Prof. Dr. Ahmad Sewang, MA seorang pakar sejarah Islam dari Universitas Islam Negeri Makassar, dalam uraiannya menyampaikan tentang sejarah kewalian di Tanah Mandar. Prof. Ahmad Sewang juga mengingatkan tentang kedudukan para wali yang dimuliakan oleh masyarakat Mandar.
Sementara itu Dr. Muhammada Rais, M.Si, peneliti dari Kementerian Agama Kota Makassar, menjabarkan tentang periodesasi penyebaran Islam di wilayah Tanah Mandar, di mana awal penyebaran Islam di dominasi oleh tasawuf yang diikuti dengan periodesasi dengan penyeimbangan tasawuf dan fiqih.

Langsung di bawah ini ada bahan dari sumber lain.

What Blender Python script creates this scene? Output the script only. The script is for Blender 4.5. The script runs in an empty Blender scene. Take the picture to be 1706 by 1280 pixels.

Talk show juga ini menghadirkan Mus’ud Saleh, Wasekjen PBNU Pusat, sebagai pembicara yang dalam urainnya menyampaikan tentang tradisi kewalian dalam kehidupan domestik dan keseharian masyarakat Mandar.
Kepala Dinas Provinsi Sulawesi Barat, H. Farid Wajdi menyampaikan beberapa hal sebagai tanggapan terhadap beberapa saran usul, bahwa dibutuhkan pandangan dan pemahaman yang sama untuk membangun ekosistem wisata perwalian di Sulawesi Barat. Farid juga mengingatkan pentingnya perencanaan yang matang dan harus diperkuat dengan pameran ekonomi kreatif bercirikan tradisi/kebudayaan wali.